* BEGIN Supplied material *

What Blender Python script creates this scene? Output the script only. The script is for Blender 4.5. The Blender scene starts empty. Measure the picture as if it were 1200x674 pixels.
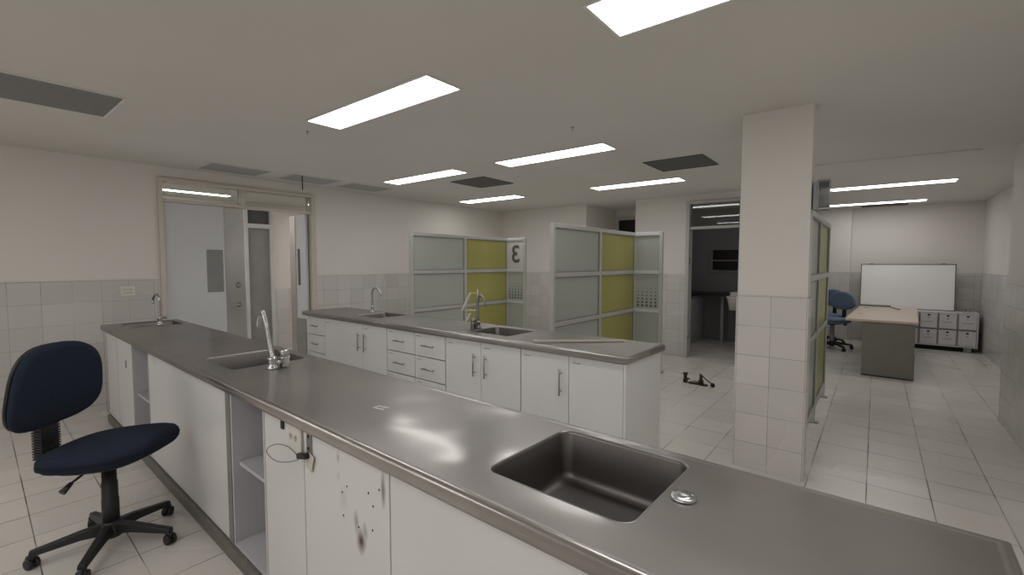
import bpy, bmesh, math, random
from mathutils import Vector, Matrix
random.seed(7)
PI = math.pi
sc = bpy.context.scene
C = bpy.data.collections.new('lab'); sc.collection.children.link(C)

# ------------------------------------------------------------------ materials
def new_mat(name):
    m = bpy.data.materials.new(name); m.use_nodes = True
    nt = m.node_tree; nt.nodes.clear()
    out = nt.nodes.new('ShaderNodeOutputMaterial'); b = nt.nodes.new('ShaderNodeBsdfPrincipled')
    nt.links.new(b.outputs[0], out.inputs[0])
    return m, nt, b
def S(c):   # sRGB 0-255 -> linear
    return tuple(((v/255)/12.92 if v/255 <= .04045 else ((v/255+.055)/1.055)**2.4) for v in c) + (1,)
def mathn(nt, op, a, b=None, c=None):
    n = nt.nodes.new('ShaderNodeMath'); n.operation = op
    for i, v in enumerate((a, b, c)):
        if v is None: continue
        if isinstance(v, (int, float)): n.inputs[i].default_value = v
        else: nt.links.new(v, n.inputs[i])
    return n.outputs[0]
def mixc(nt, fac, a, b):
    n = nt.nodes.new('ShaderNodeMix'); n.data_type = 'RGBA'
    if isinstance(fac, (int, float)): n.inputs[0].default_value = fac
    else: nt.links.new(fac, n.inputs[0])
    for k, v in ((6, a), (7, b)):
        if isinstance(v, tuple): n.inputs[k].default_value = v
        else: nt.links.new(v, n.inputs[k])
    return n.outputs[2]
def noise(nt, scale, detail=3, vec=None, rough=.5):
    n = nt.nodes.new('ShaderNodeTexNoise'); n.inputs['Scale'].default_value = scale
    n.inputs['Detail'].default_value = detail; n.inputs['Roughness'].default_value = rough
    if vec is None:
        g = nt.nodes.new('ShaderNodeNewGeometry'); vec = g.outputs['Position']
    nt.links.new(vec, n.inputs['Vector'])
    return n.outputs[0]
def objcoord(nt, scale=(1,1,1)):
    t = nt.nodes.new('ShaderNodeTexCoord'); mp = nt.nodes.new('ShaderNodeMapping')
    mp.inputs['Scale'].default_value = scale
    nt.links.new(t.outputs['Object'], mp.inputs[0]); return mp.outputs[0]
def ramp(nt, v, lo, hi):
    n = nt.nodes.new('ShaderNodeMapRange'); nt.links.new(v, n.inputs[0])
    n.inputs[1].default_value = lo; n.inputs[2].default_value = hi
    return n.outputs[0]

def plain(name, col, rough=.5, metal=0, var=.06, vscale=6, spec=.5, bump=0, bscale=200):
    m, nt, b = new_mat(name)
    c = S(col); c2 = tuple(x*(1-var*2) for x in c[:3]) + (1,)
    f = ramp(nt, noise(nt, vscale, 4, objcoord(nt)), .35, .65)
    nt.links.new(mixc(nt, f, c2, c), b.inputs['Base Color'])
    b.inputs['Roughness'].default_value = rough; b.inputs['Metallic'].default_value = metal
    b.inputs['Specular IOR Level'].default_value = spec
    if bump:
        bn = nt.nodes.new('ShaderNodeBump'); bn.inputs['Strength'].default_value = bump; bn.inputs['Distance'].default_value = .002
        nt.links.new(noise(nt, bscale, 3, objcoord(nt)), bn.inputs['Height']); nt.links.new(bn.outputs[0], b.inputs['Normal'])
    return m

def tile(name, ax, size, off, col, grout, gw, rough=.25, shear=0, var=.05):
    m, nt, b = new_mat(name)
    g = nt.nodes.new('ShaderNodeNewGeometry'); sp = nt.nodes.new('ShaderNodeSeparateXYZ')
    nt.links.new(g.outputs['Position'], sp.inputs[0])
    u = sp.outputs[ax[0]]; v = sp.outputs[ax[1]]
    if shear: v = mathn(nt, 'MULTIPLY_ADD', u, shear, v)
    us = mathn(nt, 'DIVIDE', mathn(nt, 'SUBTRACT', u, off[0]), size[0])
    vs = mathn(nt, 'DIVIDE', mathn(nt, 'SUBTRACT', v, off[1]), size[1])
    def line(s, w):
        f = mathn(nt, 'FRACT', s)
        d = mathn(nt, 'MINIMUM', f, mathn(nt, 'SUBTRACT', 1.0, f))
        return mathn(nt, 'LESS_THAN', d, w)
    l = mathn(nt, 'MAXIMUM', line(us, gw/size[0]/2), line(vs, gw/size[1]/2))
    cb = nt.nodes.new('ShaderNodeCombineXYZ')
    nt.links.new(mathn(nt, 'FLOOR', us), cb.inputs[0]); nt.links.new(mathn(nt, 'FLOOR', vs), cb.inputs[1])
    wn = nt.nodes.new('ShaderNodeTexWhiteNoise'); nt.links.new(cb.outputs[0], wn.inputs['Vector'])
    c = S(col); c2 = tuple(x*(1-var*2.2) for x in c[:3]) + (1,)
    base = mixc(nt, wn.outputs[0], c2, c)
    st = ramp(nt, noise(nt, 1.3, 5), .35, .75)
    base = mixc(nt, mathn(nt, 'MULTIPLY', st, .035), base, S(tuple(x*.72 for x in col)))
    gf = mathn(nt, 'MULTIPLY', l, ramp(nt, noise(nt, 2.1, 2), .2, .6))
    nt.links.new(mixc(nt, gf, base, S(grout)), b.inputs['Base Color'])
    r = mathn(nt, 'MULTIPLY_ADD', noise(nt, 1.2, 0), .06, rough)
    nt.links.new(mathn(nt, 'MULTIPLY_ADD', l, .3, r), b.inputs['Roughness'])
    bn = nt.nodes.new('ShaderNodeBump'); bn.inputs['Strength'].default_value = .35; bn.inputs['Distance'].default_value = .0015
    nt.links.new(mathn(nt, 'SUBTRACT', 1.0, l), bn.inputs['Height']); nt.links.new(bn.outputs[0], b.inputs['Normal'])
    return m

def steel(name, col, rough, aniso=(1.5, 60, 60), smudge=.5, wavy=0):
    m, nt, b = new_mat(name)
    c = S(col)
    cl = noise(nt, 2.2, 5, objcoord(nt)); br = noise(nt, 1.0, 3, objcoord(nt, aniso))
    f = ramp(nt, cl, .3, .7)
    nt.links.new(mixc(nt, f, tuple(x*.78 for x in c[:3])+(1,), c), b.inputs['Base Color'])
    b.inputs['Metallic'].default_value = 1
    r = mathn(nt, 'MULTIPLY_ADD', cl, smudge*.35, rough-.12*smudge)
    r = mathn(nt, 'MULTIPLY_ADD', br, .08, r)
    nt.links.new(r, b.inputs['Roughness'])
    bn = nt.nodes.new('ShaderNodeBump'); bn.inputs['Strength'].default_value = .05; bn.inputs['Distance'].default_value = .001
    nt.links.new(br, bn.inputs['Height']); nt.links.new(bn.outputs[0], b.inputs['Normal'])
    if wavy:   # slightly buckled sheet with a sharper second lobe
        b2 = nt.nodes.new('ShaderNodeBump'); b2.inputs['Strength'].default_value = 1; b2.inputs['Distance'].default_value = wavy
        nt.links.new(noise(nt, 3.2, 1, objcoord(nt)), b2.inputs['Height']); nt.links.new(b2.outputs[0], bn.inputs['Normal'])
        g = nt.nodes.new('ShaderNodeBsdfGlossy'); g.inputs['Roughness'].default_value = .13; g.inputs['Color'].default_value = c
        nt.links.new(bn.outputs[0], g.inputs['Normal'])
        mx = nt.nodes.new('ShaderNodeMixShader'); mx.inputs[0].default_value = .30
        out = [n for n in nt.nodes if n.type == 'OUTPUT_MATERIAL'][0]
        nt.links.new(b.outputs[0], mx.inputs[1]); nt.links.new(g.outputs[0], mx.inputs[2]); nt.links.new(mx.outputs[0], out.inputs[0])
    return m

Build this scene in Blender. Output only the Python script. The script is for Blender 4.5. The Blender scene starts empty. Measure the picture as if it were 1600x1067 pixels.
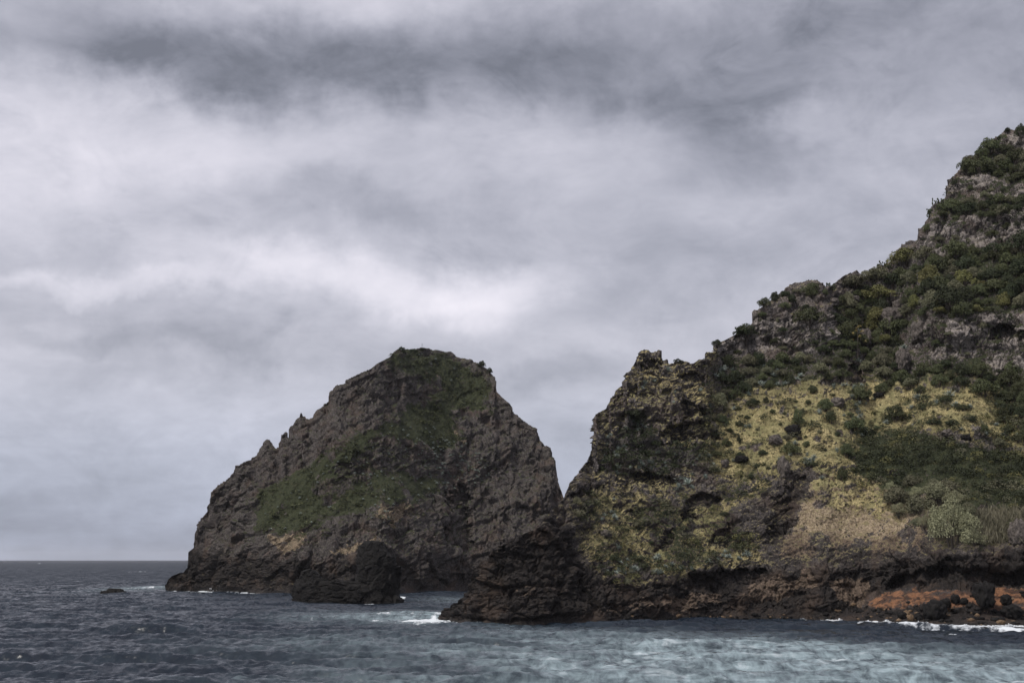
import bpy, math, random
import numpy as np

# ------------------------------------------------------------------ camera, world, sun, exposure
S = bpy.context.scene
COL = S.collection
F_PX, CX, CY, HZ = 2222.0, 800.0, 533.5, 874.0        # focal length, centre and horizon of a 1600 px wide picture
TH = math.atan((HZ - CY) / F_PX)                      # camera pitch
CAM_H = 15.0
cam_d = bpy.data.cameras.new('camera')
cam = bpy.data.objects.new('camera', cam_d)
COL.objects.link(cam)
cam.location = (0, 0, CAM_H)
cam.rotation_euler = (math.pi / 2 + TH, 0, 0)
cam_d.sensor_width = 36.0
cam_d.lens = 36.0 * F_PX / 1600.0
cam_d.clip_start = 1.0
cam_d.clip_end = 60000.0
S.camera = cam
S.view_settings.view_transform = 'Standard'
S.view_settings.look = 'None'
S.view_settings.exposure = 0.7
S.view_settings.gamma = 1.0
S.view_settings.use_curve_mapping = False
S.render.engine = 'CYCLES'
S.cycles.use_denoising = True
S.cycles.max_bounces = 6
S.cycles.diffuse_bounces = 3
S.cycles.volume_bounces = 0
S.cycles.sample_clamp_direct = 0.7
S.cycles.sample_clamp_indirect = 4.0

SUN_DIR = np.array((-0.42, -0.42, 0.80)); SUN_DIR /= np.linalg.norm(SUN_DIR)
SUN_EL = math.asin(SUN_DIR[2]); SUN_AZ = math.atan2(SUN_DIR[0], SUN_DIR[1])
sun_d = bpy.data.lights.new('sun', 'SUN')
sun_d.energy = 1.5
sun_d.angle = math.radians(14)

sun_d.color = (1.0, 0.955, 0.89)
sun = bpy.data.objects.new('sun', sun_d)
COL.objects.link(sun)
from mathutils import Vector
sun.rotation_euler = Vector(SUN_DIR).to_track_quat('Z', 'Y').to_euler()


def ray(px, py):
    """pixel -> (X/Y, height/Y) of the sight line"""
    xc = (np.asarray(px, float) - CX) / F_PX
    yc = (CY - np.asarray(py, float)) / F_PX
    den = math.cos(TH) - yc * math.sin(TH)
    return xc / den, (math.sin(TH) + yc * math.cos(TH)) / den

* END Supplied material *

§ Stated exercise
Restate word for word every line from the top of the entries above to the line with "C = bpy.data.collections.new('lab');", inclusive, and skip any pictures.

§ Solution below
What Blender Python script creates this scene? Output the script only. The script is for Blender 4.5. The Blender scene starts empty. Measure the picture as if it were 1200x674 pixels.
import bpy, bmesh, math, random
from mathutils import Vector, Matrix
random.seed(7)
PI = math.pi
sc = bpy.context.scene
C = bpy.data.collections.new('lab'); sc.collection.children.link(C)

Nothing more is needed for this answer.